• **WHAT YOU NEED TO DO**
In this exercise, return the whole listing exactly, excluding any images.

• **INFORMATION SHOWN**
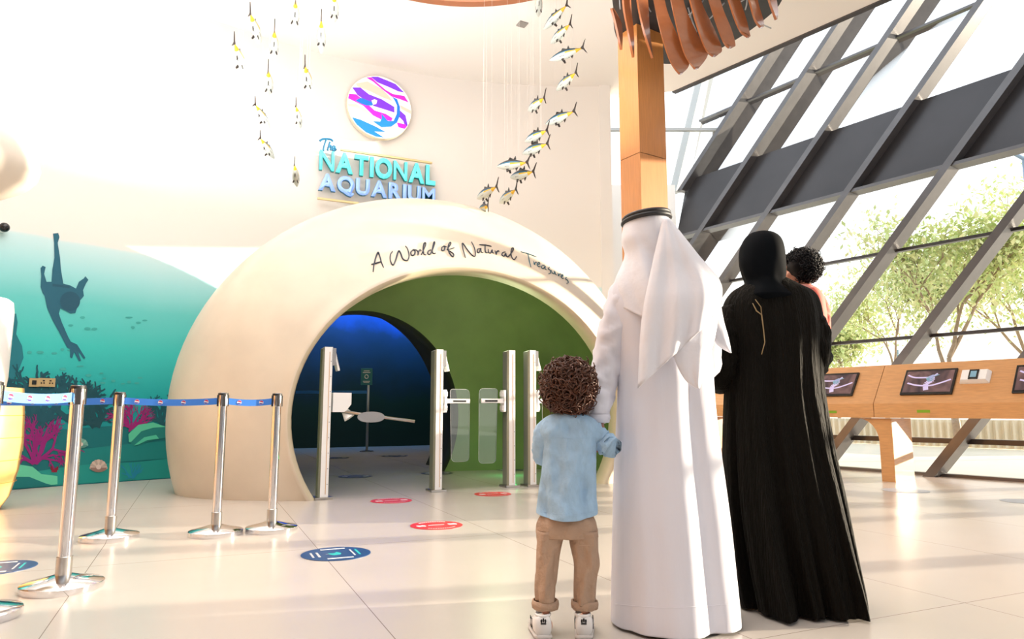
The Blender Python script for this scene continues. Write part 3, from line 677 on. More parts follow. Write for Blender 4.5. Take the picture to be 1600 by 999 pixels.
# shared mesh for a fish proto; every fish is an Empty with its parts
def make_fish(nose, tail, D, L, label, group, away=1):
    a, b = at_y(*tail, D), None
    # nose: along its pixel ray so that the fish has length L
    d = ray(*nose); best = None
    for k in range(400):
        Y = D + away * (k * L / 400); p = CAM + d * (Y / d.y)
        if (p - a).length <= L * 1.02: best = p
        elif best is None: best = p
        else: break
    b = best; x = (b - a).normalized(); up = Vector((0, 0, 1)); z = (up - x * up.dot(x)).normalized(); y = z.cross(x)
    c = (a + b) / 2; S = (b - a).length
    r = thing('hanging_fish', label, 'fish model', c, group); r.rotation_euler = Matrix((x, y, z)).transposed().to_euler(); r.scale = (S, S, S)
    for nm, me in FM:
        o = bpy.data.objects.new(nm, me); COL.objects.link(o); o.parent = r
    R = Matrix((x, y, z)); bm = B()
    for lx in (.18, -.2):
        p0 = Vector((lx, 0, .1)); wp = c + R.transposed() @ (p0 * S); top = Vector((wp.x, wp.y, HC)); p1 = (R @ (top - c)) / S
        tube(bm, [p0, p1], .0008 / S, 4)
    bmesh.ops.recalc_face_normals(bm, faces=bm.faces); me = bpy.data.meshes.new('wire'); bm.to_mesh(me); bm.free(); me.materials.append(wirem)
    o = bpy.data.objects.new('wire', me); COL.objects.link(o); o.parent = r
LF = [((383,116),(365,63),'white and yellow tuna model leftmost of the loose group left of the logo'), ((407,69),(390,17),'tuna model above the leftmost one, leaning right, high in the left group'),
 ((460,43),(462,-3),'tuna model seen from behind near the ceiling, third from left in the top row'), ((523,35),(522,-13),'topmost right tuna model of the left group, cut by the picture edge'),
 ((502,84),(502,26),'tuna model hanging straight, directly above and left of the round logo'), ((428,92),(429,43),'tuna model in the middle of the left group, tail straight up'),
 ((421,149),(419,106),'small tuna model just below the middle one of the left group'), ((485,144),(476,99),'tuna model nearest the round logo on its left, leaning right'),
 ((422,200),(397,160),'tuna model tilted steeply right, left of the logo at its lower half'), ((470,201),(462,162),'slim tuna model left of the lower edge of the round logo'),
 ((429,248),(405,213),'small tuna model with orange tail left of the word The'), ((464,292),(460,254),'lowest tuna model of the left group, left of the raised letters')]
for i, (nz, tl, lb) in enumerate(LF): make_fish(nz, tl, 7.4 + .25 * (i // 3), .52 if i < 8 else .42, lb, 'tuna models hanging left of the logo')
RF = [((841,26),(843,-18),'topmost tuna model of the right swirl, seen from behind and cut by the frame'), ((849,46),(888,5),'second tuna model from the top of the right swirl, nose down left'), ((860,68),(893,35),'third tuna model from the top of the right swirl, under the second'),
 ((858,94),(914,73),'largest side-on tuna model near the top of the right swirl'), ((869,141),(902,111),'tuna model hanging alone below the largest one, nose down left'), ((825,173),(852,151),'tuna model set apart to the left in the middle of the right swirl'),
 ((852,194),(900,172),'long tuna model with dark fins in the middle of the right swirl'), ((820,221),(857,202),'upper of two close tuna models below the long one'), ((816,240),(858,223),'lower of two close tuna models below the long one'),
 ((776,260),(827,253),'level tuna model pointing left over the lower part of the swirl'), ((797,277),(836,267),'tuna model just under the level one, tail to the right'), ((745,310),(778,290),'lower left tuna model of the swirl above the dome'),
 ((780,317),(808,294),'tuna model right of the lower left one, above the dome'), ((750,330),(763,320),'smallest tuna model at the very bottom, partly behind the dome top')]
for i, (nz, tl, lb) in enumerate(RF): make_fish(nz, tl, 8.4 + (0 if i < 12 else .3), .50, lb, 'tuna models in the swirl right of the logo')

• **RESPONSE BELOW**
The Blender Python script for this scene continues. Write part 3, from line 677 on. More parts follow. Write for Blender 4.5. Take the picture to be 1600 by 999 pixels.
# shared mesh for a fish proto; every fish is an Empty with its parts
def make_fish(nose, tail, D, L, label, group, away=1):
    a, b = at_y(*tail, D), None
    # nose: along its pixel ray so that the fish has length L
    d = ray(*nose); best = None
    for k in range(400):
        Y = D + away * (k * L / 400); p = CAM + d * (Y / d.y)
        if (p - a).length <= L * 1.02: best = p
        elif best is None: best = p
        else: break
    b = best; x = (b - a).normalized(); up = Vector((0, 0, 1)); z = (up - x * up.dot(x)).normalized(); y = z.cross(x)
    c = (a + b) / 2; S = (b - a).length
    r = thing('hanging_fish', label, 'fish model', c, group); r.rotation_euler = Matrix((x, y, z)).transposed().to_euler(); r.scale = (S, S, S)
    for nm, me in FM:
        o = bpy.data.objects.new(nm, me); COL.objects.link(o); o.parent = r
    R = Matrix((x, y, z)); bm = B()
    for lx in (.18, -.2):
        p0 = Vector((lx, 0, .1)); wp = c + R.transposed() @ (p0 * S); top = Vector((wp.x, wp.y, HC)); p1 = (R @ (top - c)) / S
        tube(bm, [p0, p1], .0008 / S, 4)
    bmesh.ops.recalc_face_normals(bm, faces=bm.faces); me = bpy.data.meshes.new('wire'); bm.to_mesh(me); bm.free(); me.materials.append(wirem)
    o = bpy.data.objects.new('wire', me); COL.objects.link(o); o.parent = r
LF = [((383,116),(365,63),'white and yellow tuna model leftmost of the loose group left of the logo'), ((407,69),(390,17),'tuna model above the leftmost one, leaning right, high in the left group'),
 ((460,43),(462,-3),'tuna model seen from behind near the ceiling, third from left in the top row'), ((523,35),(522,-13),'topmost right tuna model of the left group, cut by the picture edge'),
 ((502,84),(502,26),'tuna model hanging straight, directly above and left of the round logo'), ((428,92),(429,43),'tuna model in the middle of the left group, tail straight up'),
 ((421,149),(419,106),'small tuna model just below the middle one of the left group'), ((485,144),(476,99),'tuna model nearest the round logo on its left, leaning right'),
 ((422,200),(397,160),'tuna model tilted steeply right, left of the logo at its lower half'), ((470,201),(462,162),'slim tuna model left of the lower edge of the round logo'),
 ((429,248),(405,213),'small tuna model with orange tail left of the word The'), ((464,292),(460,254),'lowest tuna model of the left group, left of the raised letters')]
for i, (nz, tl, lb) in enumerate(LF): make_fish(nz, tl, 7.4 + .25 * (i // 3), .52 if i < 8 else .42, lb, 'tuna models hanging left of the logo')
RF = [((841,26),(843,-18),'topmost tuna model of the right swirl, seen from behind and cut by the frame'), ((849,46),(888,5),'second tuna model from the top of the right swirl, nose down left'), ((860,68),(893,35),'third tuna model from the top of the right swirl, under the second'),
 ((858,94),(914,73),'largest side-on tuna model near the top of the right swirl'), ((869,141),(902,111),'tuna model hanging alone below the largest one, nose down left'), ((825,173),(852,151),'tuna model set apart to the left in the middle of the right swirl'),
 ((852,194),(900,172),'long tuna model with dark fins in the middle of the right swirl'), ((820,221),(857,202),'upper of two close tuna models below the long one'), ((816,240),(858,223),'lower of two close tuna models below the long one'),
 ((776,260),(827,253),'level tuna model pointing left over the lower part of the swirl'), ((797,277),(836,267),'tuna model just under the level one, tail to the right'), ((745,310),(778,290),'lower left tuna model of the swirl above the dome'),
 ((780,317),(808,294),'tuna model right of the lower left one, above the dome'), ((750,330),(763,320),'smallest tuna model at the very bottom, partly behind the dome top')]
for i, (nz, tl, lb) in enumerate(RF): make_fish(nz, tl, 8.4 + (0 if i < 12 else .3), .50, lb, 'tuna models in the swirl right of the logo')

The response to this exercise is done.